_GIVEN REQUEST:_ Gather all lines from the material that contain the word "this".

_DATA SHOWN:_
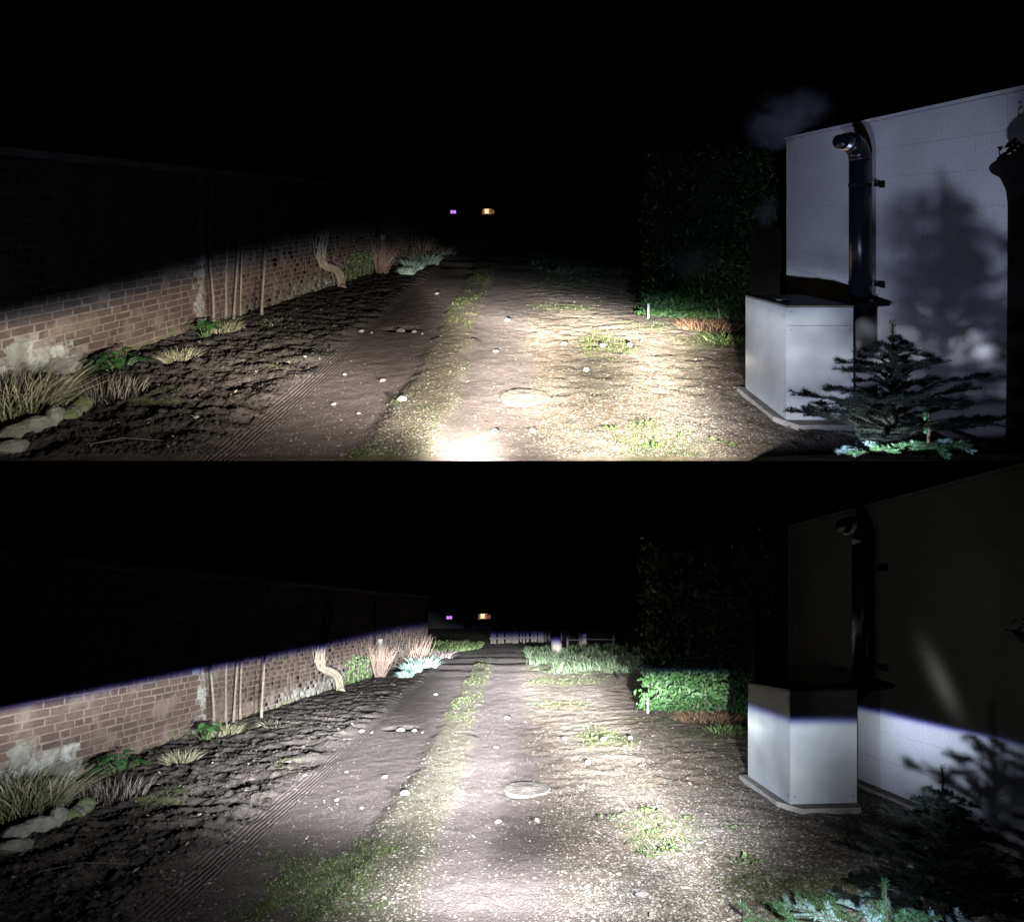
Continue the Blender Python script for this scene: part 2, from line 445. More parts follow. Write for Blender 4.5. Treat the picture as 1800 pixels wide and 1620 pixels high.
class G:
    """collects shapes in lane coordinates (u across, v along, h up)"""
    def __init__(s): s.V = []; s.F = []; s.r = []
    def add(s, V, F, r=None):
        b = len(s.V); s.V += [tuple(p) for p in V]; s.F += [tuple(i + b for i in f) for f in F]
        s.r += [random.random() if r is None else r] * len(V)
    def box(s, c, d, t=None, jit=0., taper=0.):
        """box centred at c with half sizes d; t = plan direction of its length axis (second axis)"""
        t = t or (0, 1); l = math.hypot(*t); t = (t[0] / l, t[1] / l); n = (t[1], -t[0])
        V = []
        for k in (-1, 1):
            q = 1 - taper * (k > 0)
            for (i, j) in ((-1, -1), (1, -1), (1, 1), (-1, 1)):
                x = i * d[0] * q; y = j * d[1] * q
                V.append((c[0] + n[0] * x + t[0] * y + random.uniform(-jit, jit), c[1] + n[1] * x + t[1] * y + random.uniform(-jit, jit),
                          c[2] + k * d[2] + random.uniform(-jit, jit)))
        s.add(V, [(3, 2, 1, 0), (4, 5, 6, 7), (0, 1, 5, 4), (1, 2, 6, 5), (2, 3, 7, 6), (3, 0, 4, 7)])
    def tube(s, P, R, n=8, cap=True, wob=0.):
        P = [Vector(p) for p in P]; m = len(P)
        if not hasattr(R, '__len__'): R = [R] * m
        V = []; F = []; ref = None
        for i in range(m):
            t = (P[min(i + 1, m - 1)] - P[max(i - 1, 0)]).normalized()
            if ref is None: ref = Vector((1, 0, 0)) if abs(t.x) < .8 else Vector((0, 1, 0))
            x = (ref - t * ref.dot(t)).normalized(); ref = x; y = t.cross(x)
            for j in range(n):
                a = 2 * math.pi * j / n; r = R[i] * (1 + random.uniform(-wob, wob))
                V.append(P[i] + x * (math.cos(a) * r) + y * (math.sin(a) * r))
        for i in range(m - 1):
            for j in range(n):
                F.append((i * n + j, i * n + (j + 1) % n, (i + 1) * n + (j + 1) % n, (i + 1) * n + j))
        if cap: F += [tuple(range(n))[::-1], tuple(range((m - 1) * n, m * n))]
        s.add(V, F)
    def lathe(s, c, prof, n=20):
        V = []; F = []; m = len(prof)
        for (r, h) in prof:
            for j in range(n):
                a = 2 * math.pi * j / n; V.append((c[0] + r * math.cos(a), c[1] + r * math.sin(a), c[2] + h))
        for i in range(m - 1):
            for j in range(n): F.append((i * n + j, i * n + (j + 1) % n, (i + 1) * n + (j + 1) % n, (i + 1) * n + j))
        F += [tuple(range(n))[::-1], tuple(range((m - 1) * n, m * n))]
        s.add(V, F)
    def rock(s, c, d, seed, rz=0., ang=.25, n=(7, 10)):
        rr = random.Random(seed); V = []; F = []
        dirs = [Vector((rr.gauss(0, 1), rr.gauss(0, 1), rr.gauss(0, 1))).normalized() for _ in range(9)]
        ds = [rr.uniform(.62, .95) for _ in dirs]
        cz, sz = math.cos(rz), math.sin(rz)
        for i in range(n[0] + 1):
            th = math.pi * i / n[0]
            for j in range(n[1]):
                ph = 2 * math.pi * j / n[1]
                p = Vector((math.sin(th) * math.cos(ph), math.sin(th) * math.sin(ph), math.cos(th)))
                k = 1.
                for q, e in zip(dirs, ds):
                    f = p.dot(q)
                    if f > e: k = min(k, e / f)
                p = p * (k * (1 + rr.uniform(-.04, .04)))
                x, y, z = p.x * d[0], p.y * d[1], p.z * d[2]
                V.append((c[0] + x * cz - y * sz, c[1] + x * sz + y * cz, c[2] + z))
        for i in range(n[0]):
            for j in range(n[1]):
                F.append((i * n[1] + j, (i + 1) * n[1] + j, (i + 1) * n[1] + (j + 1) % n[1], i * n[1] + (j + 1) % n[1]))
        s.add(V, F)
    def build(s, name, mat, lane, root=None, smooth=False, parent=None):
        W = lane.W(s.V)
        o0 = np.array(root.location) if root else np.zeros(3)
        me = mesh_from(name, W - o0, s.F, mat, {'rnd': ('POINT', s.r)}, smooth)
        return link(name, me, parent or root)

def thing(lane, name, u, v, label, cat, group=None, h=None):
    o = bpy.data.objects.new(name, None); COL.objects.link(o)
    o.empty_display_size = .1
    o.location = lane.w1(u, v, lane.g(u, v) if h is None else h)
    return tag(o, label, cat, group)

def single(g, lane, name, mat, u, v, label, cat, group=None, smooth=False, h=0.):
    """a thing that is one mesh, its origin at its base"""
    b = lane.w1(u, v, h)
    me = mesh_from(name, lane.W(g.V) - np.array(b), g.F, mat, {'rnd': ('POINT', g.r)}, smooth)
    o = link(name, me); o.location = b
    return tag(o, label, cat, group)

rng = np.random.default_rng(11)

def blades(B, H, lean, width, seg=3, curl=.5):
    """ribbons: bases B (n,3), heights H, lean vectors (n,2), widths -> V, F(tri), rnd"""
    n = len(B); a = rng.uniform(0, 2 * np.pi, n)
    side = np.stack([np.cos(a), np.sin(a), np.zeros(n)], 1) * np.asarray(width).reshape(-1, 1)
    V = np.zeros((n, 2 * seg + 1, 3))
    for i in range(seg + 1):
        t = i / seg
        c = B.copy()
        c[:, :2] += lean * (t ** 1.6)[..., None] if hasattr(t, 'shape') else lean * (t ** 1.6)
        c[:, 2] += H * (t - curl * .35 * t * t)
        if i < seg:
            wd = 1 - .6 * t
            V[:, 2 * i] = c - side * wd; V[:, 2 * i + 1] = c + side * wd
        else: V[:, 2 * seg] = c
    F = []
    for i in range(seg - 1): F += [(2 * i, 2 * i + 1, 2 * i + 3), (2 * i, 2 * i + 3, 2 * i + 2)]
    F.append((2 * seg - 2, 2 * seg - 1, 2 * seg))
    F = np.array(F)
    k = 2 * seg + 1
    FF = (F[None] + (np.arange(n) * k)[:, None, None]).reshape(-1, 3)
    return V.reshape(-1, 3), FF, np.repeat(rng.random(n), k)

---

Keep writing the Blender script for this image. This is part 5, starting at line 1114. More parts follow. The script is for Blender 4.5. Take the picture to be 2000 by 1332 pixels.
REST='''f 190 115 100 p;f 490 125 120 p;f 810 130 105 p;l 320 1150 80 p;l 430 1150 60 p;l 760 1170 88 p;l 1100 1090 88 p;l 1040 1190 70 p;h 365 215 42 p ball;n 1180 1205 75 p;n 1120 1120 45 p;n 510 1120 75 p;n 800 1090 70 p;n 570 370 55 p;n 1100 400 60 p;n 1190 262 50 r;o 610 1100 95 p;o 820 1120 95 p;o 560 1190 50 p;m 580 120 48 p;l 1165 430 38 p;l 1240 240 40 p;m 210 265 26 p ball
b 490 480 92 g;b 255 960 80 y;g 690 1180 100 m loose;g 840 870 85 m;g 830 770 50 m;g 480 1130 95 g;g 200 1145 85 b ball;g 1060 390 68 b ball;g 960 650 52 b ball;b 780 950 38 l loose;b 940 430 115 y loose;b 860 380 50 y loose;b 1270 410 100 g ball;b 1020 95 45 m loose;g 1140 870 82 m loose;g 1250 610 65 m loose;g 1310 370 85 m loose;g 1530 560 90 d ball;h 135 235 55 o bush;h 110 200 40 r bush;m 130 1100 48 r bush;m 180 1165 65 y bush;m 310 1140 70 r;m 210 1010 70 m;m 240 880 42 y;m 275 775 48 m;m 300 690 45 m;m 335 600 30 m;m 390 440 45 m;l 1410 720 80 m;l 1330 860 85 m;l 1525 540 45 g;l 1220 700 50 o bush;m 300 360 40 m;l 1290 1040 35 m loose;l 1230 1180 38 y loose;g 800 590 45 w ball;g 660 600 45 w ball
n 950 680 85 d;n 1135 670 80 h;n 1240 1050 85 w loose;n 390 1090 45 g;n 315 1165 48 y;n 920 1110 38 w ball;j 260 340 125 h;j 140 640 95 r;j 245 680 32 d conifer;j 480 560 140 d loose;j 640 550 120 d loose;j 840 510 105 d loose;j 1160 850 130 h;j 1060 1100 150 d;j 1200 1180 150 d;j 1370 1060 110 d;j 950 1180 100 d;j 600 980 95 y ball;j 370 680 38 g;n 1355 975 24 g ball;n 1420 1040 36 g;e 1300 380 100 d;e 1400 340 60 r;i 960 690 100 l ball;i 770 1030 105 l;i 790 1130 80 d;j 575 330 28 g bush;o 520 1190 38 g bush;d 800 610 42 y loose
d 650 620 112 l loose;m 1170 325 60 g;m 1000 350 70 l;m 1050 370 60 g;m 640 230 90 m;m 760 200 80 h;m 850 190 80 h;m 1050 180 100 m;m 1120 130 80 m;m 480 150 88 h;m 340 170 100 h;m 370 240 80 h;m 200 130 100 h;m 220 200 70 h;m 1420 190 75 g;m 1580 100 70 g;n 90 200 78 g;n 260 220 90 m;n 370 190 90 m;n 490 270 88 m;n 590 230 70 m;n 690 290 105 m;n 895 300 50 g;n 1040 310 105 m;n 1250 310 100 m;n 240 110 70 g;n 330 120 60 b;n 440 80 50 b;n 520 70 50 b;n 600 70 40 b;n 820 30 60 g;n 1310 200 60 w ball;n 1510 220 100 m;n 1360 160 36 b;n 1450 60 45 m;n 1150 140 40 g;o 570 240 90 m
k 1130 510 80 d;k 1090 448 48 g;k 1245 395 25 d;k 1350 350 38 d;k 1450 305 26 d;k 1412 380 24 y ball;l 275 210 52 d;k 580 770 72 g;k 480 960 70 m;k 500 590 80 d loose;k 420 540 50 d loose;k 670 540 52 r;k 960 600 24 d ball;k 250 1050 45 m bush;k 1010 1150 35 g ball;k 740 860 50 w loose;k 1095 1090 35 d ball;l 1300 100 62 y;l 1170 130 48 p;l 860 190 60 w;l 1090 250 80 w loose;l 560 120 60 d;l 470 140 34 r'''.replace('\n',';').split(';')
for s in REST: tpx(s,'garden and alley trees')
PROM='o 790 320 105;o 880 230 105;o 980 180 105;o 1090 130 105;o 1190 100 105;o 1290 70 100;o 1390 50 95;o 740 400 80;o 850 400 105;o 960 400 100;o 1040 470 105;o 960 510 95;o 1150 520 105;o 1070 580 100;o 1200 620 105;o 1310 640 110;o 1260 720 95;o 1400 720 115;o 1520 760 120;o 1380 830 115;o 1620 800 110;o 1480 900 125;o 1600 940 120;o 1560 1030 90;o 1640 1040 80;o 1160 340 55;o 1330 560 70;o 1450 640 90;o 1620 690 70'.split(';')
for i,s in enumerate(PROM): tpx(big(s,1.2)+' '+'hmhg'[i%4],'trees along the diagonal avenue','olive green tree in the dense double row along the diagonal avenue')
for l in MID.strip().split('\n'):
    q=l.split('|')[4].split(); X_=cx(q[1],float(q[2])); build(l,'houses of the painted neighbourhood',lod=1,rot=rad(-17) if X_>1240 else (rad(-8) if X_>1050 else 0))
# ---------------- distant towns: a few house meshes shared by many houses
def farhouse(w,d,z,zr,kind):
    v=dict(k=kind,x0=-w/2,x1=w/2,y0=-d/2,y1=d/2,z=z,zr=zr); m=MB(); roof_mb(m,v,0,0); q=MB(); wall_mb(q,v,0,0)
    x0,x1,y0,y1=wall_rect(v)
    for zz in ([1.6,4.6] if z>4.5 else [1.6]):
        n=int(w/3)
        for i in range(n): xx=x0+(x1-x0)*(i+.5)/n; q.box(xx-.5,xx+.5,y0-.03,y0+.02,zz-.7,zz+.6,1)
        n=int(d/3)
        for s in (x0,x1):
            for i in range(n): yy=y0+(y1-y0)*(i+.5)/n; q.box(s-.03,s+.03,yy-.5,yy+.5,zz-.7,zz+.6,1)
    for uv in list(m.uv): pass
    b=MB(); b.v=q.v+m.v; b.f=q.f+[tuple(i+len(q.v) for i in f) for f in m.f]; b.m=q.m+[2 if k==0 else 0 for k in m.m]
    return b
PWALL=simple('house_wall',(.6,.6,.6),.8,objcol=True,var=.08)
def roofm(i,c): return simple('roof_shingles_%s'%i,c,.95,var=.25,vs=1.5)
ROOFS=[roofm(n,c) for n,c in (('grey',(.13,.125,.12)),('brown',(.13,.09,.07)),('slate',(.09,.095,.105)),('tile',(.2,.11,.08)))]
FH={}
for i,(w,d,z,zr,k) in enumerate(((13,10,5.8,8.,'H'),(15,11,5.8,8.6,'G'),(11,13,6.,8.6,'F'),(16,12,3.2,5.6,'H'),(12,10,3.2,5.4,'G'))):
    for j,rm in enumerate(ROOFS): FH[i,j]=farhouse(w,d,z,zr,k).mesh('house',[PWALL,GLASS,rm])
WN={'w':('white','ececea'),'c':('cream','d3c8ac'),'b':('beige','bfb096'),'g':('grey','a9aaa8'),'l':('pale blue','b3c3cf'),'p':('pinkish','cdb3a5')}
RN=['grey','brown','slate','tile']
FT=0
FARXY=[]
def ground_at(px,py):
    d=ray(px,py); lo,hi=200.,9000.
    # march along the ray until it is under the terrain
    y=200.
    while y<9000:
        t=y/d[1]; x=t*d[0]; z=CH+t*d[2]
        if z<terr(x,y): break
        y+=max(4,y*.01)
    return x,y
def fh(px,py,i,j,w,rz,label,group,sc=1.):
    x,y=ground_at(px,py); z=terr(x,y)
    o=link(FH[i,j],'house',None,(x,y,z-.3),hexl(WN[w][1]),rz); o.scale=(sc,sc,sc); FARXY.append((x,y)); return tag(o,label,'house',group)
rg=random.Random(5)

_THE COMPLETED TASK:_
Continue the Blender Python script for this scene: part 2, from line 445. More parts follow. Write for Blender 4.5. Treat the picture as 1800 pixels wide and 1620 pixels high.
Keep writing the Blender script for this image. This is part 5, starting at line 1114. More parts follow. The script is for Blender 4.5. Take the picture to be 2000 by 1332 pixels.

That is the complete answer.